- _Directions_:
Give back, exactly as it appears, the run of lines opening with the one containing "MB().box(KX + .05, -3.135, y0" and closing with the one containing "tag(o, 'long speckled". Nothing outside that run should appear.

┌─ Available data

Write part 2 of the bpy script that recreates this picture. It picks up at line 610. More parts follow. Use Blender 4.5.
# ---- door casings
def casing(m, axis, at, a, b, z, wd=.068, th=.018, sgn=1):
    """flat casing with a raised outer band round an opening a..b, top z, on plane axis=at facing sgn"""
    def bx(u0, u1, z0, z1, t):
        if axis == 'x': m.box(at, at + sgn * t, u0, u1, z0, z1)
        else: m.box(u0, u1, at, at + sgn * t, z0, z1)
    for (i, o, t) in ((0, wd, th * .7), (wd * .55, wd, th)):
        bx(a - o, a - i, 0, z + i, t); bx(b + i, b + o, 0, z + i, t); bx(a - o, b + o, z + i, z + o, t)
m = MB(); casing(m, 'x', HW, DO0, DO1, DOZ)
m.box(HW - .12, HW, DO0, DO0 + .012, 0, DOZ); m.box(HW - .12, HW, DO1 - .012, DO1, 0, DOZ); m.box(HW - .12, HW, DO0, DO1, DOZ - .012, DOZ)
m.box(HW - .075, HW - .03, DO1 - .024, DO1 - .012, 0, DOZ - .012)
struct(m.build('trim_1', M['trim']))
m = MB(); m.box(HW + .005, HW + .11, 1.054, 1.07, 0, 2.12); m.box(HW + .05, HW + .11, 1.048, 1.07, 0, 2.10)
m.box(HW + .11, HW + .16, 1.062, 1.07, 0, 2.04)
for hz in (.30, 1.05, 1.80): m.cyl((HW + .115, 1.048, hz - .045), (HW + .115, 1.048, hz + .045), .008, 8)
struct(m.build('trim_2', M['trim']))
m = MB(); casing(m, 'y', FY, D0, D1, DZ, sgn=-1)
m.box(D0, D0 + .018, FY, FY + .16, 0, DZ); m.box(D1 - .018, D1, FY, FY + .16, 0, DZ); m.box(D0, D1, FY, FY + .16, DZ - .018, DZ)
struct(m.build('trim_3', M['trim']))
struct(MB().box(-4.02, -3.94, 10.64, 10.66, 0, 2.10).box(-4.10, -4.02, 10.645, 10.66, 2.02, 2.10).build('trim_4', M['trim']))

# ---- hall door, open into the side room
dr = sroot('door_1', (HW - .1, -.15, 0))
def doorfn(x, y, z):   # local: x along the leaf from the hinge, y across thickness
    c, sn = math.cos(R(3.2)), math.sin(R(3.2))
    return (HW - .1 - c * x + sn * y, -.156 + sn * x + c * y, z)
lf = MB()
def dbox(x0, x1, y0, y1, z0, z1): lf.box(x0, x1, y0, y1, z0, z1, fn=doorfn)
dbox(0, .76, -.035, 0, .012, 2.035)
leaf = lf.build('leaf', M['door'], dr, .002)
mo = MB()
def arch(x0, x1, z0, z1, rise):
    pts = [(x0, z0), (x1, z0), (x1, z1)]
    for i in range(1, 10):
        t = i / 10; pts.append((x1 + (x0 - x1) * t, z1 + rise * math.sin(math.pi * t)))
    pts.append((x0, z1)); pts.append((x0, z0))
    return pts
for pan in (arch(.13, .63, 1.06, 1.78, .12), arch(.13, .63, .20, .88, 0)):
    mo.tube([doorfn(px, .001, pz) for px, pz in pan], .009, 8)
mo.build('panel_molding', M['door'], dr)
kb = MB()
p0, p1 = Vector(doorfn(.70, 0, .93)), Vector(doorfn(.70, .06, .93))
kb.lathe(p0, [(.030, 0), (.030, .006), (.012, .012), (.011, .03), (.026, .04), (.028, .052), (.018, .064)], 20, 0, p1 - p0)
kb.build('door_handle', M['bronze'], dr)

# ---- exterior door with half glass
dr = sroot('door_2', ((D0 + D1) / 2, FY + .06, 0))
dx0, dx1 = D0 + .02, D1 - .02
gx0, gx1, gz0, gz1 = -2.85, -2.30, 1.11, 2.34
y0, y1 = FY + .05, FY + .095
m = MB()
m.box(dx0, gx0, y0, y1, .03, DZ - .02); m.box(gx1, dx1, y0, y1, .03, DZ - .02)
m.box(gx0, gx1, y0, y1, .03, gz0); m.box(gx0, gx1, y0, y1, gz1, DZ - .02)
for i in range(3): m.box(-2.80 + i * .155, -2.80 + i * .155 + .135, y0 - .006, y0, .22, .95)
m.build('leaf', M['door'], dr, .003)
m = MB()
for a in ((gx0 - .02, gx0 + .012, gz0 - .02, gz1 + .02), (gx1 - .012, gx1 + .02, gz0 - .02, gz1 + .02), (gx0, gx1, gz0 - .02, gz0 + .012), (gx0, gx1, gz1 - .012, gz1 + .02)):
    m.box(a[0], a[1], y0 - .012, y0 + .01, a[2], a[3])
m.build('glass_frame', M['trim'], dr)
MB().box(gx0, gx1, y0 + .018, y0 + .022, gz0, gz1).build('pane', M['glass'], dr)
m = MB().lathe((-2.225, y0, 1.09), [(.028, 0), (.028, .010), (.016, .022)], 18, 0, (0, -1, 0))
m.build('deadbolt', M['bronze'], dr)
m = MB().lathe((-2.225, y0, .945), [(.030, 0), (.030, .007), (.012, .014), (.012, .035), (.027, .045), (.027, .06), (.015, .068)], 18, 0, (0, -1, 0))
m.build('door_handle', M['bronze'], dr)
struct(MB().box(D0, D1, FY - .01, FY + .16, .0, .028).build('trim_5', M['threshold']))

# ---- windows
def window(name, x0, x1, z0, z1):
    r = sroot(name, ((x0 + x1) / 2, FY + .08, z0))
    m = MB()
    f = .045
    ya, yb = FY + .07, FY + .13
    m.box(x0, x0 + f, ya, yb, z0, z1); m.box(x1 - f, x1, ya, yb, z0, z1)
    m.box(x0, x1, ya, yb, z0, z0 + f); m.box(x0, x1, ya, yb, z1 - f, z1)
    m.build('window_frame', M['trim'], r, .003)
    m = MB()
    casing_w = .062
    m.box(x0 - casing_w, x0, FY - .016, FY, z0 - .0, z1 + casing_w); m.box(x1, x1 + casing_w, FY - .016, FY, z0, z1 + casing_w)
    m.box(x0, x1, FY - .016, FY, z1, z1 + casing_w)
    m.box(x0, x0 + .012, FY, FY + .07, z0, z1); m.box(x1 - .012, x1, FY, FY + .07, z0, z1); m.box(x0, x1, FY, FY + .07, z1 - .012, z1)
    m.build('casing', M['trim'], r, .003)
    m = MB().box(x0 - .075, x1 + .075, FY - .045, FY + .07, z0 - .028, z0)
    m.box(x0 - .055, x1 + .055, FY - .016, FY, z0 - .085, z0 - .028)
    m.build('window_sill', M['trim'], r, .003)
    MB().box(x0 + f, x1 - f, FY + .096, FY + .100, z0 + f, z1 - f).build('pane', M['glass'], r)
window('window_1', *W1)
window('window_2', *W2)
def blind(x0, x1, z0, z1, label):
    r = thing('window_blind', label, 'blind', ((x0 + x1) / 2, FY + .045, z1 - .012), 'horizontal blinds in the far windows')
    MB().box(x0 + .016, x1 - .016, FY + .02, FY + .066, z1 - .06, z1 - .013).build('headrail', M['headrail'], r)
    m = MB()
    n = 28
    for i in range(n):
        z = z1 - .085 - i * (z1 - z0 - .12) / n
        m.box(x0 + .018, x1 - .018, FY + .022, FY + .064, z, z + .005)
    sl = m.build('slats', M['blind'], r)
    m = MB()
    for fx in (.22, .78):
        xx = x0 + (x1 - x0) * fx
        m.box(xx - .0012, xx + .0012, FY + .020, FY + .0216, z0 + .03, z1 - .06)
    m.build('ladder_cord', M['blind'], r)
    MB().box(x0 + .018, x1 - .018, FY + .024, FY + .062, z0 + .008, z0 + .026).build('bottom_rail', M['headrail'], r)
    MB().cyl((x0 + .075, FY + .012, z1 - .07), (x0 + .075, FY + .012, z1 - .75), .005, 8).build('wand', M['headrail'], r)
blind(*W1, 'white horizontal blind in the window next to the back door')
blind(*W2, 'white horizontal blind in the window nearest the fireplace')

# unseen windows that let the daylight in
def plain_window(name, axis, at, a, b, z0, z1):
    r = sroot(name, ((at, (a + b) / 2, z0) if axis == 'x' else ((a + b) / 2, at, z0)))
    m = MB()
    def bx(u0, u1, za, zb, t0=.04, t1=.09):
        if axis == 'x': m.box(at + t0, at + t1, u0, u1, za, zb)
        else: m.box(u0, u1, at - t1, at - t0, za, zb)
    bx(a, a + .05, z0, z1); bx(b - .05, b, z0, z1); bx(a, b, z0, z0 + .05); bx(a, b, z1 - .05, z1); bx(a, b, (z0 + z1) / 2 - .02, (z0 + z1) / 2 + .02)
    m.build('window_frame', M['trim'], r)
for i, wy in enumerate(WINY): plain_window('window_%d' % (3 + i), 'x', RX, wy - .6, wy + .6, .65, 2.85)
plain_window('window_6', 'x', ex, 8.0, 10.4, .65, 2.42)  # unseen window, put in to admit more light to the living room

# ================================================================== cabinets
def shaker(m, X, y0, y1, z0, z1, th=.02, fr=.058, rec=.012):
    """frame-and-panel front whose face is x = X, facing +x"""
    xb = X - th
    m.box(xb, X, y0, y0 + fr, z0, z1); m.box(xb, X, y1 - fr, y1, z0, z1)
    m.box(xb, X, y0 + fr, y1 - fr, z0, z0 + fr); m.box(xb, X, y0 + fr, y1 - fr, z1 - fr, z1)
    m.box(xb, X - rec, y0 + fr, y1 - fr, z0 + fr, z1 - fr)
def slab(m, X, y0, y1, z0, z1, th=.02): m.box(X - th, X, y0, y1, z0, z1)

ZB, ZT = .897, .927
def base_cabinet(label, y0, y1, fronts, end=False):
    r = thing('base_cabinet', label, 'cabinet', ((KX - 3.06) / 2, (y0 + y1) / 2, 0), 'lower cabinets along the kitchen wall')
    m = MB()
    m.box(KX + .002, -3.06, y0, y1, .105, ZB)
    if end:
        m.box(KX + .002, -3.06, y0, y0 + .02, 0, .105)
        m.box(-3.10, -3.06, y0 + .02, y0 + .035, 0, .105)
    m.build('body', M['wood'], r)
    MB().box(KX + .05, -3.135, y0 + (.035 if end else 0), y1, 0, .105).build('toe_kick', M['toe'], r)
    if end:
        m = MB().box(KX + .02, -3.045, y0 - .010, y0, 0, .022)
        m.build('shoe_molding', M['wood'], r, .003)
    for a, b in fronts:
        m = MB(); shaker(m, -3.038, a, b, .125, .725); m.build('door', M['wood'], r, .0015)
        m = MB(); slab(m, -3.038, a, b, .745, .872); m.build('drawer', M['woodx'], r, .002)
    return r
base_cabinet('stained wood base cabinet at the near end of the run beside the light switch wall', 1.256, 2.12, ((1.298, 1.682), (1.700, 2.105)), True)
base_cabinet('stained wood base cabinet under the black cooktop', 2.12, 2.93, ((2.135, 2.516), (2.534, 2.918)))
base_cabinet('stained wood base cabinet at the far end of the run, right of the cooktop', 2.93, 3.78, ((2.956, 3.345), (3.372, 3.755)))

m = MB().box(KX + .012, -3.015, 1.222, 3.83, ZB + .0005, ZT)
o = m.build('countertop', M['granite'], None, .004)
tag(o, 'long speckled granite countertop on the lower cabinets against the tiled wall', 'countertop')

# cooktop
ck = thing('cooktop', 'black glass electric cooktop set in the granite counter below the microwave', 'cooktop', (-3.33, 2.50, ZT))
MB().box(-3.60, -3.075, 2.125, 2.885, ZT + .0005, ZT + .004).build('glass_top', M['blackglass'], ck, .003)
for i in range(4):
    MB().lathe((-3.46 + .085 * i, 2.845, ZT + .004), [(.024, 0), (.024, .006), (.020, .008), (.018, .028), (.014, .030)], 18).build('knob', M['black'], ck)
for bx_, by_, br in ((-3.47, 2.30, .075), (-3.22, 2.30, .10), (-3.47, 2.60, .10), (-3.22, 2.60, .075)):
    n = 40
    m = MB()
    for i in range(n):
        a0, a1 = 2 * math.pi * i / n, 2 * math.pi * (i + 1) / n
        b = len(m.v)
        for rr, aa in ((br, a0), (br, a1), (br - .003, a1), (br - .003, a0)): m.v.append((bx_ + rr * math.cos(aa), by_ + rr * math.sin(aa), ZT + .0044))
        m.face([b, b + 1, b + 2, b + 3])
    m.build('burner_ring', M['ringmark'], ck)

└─

- _Result of the exercise_:
    MB().box(KX + .05, -3.135, y0 + (.035 if end else 0), y1, 0, .105).build('toe_kick', M['toe'], r)
    if end:
        m = MB().box(KX + .02, -3.045, y0 - .010, y0, 0, .022)
        m.build('shoe_molding', M['wood'], r, .003)
    for a, b in fronts:
        m = MB(); shaker(m, -3.038, a, b, .125, .725); m.build('door', M['wood'], r, .0015)
        m = MB(); slab(m, -3.038, a, b, .745, .872); m.build('drawer', M['woodx'], r, .002)
    return r
base_cabinet('stained wood base cabinet at the near end of the run beside the light switch wall', 1.256, 2.12, ((1.298, 1.682), (1.700, 2.105)), True)
base_cabinet('stained wood base cabinet under the black cooktop', 2.12, 2.93, ((2.135, 2.516), (2.534, 2.918)))
base_cabinet('stained wood base cabinet at the far end of the run, right of the cooktop', 2.93, 3.78, ((2.956, 3.345), (3.372, 3.755)))

m = MB().box(KX + .012, -3.015, 1.222, 3.83, ZB + .0005, ZT)
o = m.build('countertop', M['granite'], None, .004)
tag(o, 'long speckled granite countertop on the lower cabinets against the tiled wall', 'countertop')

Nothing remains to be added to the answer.